In a year, Hollywood has changed her in only two noticeable ways. Her hair is reddish-brown now, instead of dark, for photographic reasons. And she's more clothes-conscious than she used to be.

"In New York, my friends used to say, 'Really, Muriel, you should dress better. People do look at your appearance.' I'm still not a fashion leader, by any means, but Hollywood has persuaded me to try to look my best in public. Also, I think the fact that I'm engaged has made me take more interest in clothes. After all, the way a girl looks is a reflection on the taste of the man who has asked her to marry him."

The gentlemen in question is Scenario Writer Niven Busch, who wrote the script for "The Little Foxes," and whose photograph keeps a sharp eye on us all through the interview. The romance flowered very quietly. Few people knew there was a romance -- until there was an engagement.

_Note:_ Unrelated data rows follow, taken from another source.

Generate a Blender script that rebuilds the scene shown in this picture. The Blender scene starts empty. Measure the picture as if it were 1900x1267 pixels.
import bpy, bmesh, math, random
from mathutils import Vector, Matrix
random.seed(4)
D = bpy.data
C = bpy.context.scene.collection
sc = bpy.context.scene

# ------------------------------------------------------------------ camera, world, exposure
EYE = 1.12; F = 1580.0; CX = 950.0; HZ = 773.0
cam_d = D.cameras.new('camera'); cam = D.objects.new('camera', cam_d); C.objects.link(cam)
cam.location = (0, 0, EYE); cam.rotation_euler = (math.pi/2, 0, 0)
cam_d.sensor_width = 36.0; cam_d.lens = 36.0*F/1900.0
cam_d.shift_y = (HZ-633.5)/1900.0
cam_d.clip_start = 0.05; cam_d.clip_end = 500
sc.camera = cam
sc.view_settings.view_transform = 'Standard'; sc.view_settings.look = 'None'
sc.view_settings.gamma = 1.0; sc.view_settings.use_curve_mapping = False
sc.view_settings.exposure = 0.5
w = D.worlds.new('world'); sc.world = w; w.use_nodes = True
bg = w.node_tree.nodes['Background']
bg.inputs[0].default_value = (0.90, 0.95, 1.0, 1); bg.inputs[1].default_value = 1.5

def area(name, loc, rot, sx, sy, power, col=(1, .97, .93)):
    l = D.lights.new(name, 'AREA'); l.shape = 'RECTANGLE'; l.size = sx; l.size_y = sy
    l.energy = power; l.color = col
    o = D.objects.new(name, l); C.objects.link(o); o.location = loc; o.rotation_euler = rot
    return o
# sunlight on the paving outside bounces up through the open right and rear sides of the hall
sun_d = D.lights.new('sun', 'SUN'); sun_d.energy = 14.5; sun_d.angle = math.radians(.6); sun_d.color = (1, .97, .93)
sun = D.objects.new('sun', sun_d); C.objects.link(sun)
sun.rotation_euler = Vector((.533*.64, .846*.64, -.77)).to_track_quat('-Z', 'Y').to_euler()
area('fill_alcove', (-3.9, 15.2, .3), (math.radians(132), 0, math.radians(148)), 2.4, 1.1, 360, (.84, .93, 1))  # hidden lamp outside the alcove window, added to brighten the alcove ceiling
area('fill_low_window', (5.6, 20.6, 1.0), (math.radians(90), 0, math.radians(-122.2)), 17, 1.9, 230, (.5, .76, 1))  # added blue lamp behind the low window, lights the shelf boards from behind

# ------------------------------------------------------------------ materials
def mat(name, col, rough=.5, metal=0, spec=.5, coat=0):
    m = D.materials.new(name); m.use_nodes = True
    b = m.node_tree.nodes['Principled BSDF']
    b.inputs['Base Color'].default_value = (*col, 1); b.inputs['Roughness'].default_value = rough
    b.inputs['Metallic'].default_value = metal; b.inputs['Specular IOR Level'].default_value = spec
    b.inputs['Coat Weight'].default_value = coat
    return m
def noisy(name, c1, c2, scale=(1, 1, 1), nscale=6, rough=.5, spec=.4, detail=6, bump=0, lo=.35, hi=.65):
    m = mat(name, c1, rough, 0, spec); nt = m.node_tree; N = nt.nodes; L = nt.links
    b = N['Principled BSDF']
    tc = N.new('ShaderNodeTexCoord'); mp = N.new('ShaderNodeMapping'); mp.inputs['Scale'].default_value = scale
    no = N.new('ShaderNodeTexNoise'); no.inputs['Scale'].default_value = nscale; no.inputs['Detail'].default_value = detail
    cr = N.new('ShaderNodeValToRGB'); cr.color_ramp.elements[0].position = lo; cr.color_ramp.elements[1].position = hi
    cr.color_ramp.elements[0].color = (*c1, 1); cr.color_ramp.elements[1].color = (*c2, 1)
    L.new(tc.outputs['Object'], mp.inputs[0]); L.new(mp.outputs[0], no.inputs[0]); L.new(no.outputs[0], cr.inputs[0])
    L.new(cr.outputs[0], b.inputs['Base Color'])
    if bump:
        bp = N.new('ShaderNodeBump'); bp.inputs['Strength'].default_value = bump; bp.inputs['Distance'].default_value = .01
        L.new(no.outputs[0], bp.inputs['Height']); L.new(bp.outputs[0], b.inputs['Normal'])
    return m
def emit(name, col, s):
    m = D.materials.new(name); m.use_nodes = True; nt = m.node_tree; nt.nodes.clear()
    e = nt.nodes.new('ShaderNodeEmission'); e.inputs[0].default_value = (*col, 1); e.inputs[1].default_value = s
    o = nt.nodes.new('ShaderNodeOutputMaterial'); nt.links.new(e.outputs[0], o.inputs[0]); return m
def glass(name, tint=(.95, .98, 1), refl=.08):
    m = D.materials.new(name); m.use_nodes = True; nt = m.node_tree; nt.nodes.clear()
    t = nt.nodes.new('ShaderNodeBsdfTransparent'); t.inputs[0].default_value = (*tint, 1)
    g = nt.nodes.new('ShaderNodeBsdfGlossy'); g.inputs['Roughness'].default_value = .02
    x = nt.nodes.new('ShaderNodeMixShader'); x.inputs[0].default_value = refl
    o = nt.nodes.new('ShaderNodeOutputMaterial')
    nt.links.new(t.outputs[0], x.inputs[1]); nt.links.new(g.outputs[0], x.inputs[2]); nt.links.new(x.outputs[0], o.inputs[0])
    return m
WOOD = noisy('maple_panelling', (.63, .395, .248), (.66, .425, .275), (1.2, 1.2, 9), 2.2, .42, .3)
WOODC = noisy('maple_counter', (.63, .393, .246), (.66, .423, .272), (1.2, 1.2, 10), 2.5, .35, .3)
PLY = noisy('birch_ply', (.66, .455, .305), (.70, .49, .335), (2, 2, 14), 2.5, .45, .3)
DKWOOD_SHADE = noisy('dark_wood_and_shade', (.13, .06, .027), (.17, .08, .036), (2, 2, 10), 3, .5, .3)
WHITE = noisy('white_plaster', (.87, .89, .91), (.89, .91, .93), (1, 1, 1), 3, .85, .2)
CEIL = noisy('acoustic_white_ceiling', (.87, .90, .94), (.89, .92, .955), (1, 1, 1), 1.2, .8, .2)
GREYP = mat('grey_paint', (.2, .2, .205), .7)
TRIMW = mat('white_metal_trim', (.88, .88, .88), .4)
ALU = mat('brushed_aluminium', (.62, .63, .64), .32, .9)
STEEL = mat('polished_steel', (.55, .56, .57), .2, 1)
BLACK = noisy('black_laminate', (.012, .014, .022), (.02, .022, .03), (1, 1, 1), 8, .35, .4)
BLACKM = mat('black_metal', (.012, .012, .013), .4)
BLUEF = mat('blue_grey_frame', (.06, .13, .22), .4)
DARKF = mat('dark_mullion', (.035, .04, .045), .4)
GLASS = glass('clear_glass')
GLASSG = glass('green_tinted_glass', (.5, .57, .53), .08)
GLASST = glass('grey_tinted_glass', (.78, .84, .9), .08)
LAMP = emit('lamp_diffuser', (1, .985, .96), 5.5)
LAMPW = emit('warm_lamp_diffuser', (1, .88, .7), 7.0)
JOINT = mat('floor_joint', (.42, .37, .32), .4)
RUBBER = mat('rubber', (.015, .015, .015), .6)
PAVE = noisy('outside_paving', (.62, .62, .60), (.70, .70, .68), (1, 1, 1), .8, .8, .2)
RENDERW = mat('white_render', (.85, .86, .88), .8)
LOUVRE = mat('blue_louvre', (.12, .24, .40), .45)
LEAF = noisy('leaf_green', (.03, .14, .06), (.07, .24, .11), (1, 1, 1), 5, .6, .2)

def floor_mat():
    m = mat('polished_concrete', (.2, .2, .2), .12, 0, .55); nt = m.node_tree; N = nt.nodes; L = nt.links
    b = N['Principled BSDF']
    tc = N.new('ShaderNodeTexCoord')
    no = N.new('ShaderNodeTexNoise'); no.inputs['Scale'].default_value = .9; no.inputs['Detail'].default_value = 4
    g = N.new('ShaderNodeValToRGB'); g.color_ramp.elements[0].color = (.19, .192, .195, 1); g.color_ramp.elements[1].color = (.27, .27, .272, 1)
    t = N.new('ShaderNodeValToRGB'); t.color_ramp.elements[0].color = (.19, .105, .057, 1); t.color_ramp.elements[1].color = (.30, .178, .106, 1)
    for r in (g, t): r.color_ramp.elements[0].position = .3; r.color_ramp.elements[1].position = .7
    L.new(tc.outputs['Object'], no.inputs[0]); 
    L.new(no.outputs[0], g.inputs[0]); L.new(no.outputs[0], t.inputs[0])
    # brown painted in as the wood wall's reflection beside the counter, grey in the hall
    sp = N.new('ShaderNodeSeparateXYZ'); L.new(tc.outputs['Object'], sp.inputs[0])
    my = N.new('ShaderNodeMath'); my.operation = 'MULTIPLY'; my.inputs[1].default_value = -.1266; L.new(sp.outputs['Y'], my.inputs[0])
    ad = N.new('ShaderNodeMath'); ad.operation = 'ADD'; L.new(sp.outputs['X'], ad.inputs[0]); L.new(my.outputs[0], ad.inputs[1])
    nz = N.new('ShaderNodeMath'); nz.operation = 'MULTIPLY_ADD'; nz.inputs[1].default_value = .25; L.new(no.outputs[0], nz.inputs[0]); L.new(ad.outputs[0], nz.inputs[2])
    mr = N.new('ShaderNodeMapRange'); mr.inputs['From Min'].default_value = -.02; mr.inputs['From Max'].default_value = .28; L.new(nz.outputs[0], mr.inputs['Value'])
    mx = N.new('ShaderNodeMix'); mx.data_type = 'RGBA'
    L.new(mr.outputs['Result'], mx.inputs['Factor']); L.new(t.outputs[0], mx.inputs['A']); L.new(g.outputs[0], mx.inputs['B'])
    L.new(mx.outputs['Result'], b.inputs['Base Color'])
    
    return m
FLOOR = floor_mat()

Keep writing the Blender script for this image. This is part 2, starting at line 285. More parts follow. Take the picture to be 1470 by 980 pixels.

She admits that it's confusing that they're engaged. So few people are ever engaged in Hollywood, except in the gossip columns. Either they go out with two other people the next week, or they fly off to Yuma. "But the fact that we're engaged," she says, "means what the word used to mean: we're taking time to think it over very seriously, before we marry."

Surprising, what?



Teresa Wright and Richard Ney are romantically teamed in "Mrs. Miniver," which co-stars Greer Garson and Walter Pidgeon. Teresa had to acquire an English accent for her role.

Teresa with Richard Carlson in "The Little Foxes" which was her first film. Teresa has just finished "Pride of the Yankees," the story of Lou Gehrig, in which she appears with Gary Cooper.

Greer Garson and Teresa between scenes of "Mrs. Miniver." Teresa is cast as Greer's daughter-in-law in this dramatic story of the courage of an English family during the ghastly horrors of war.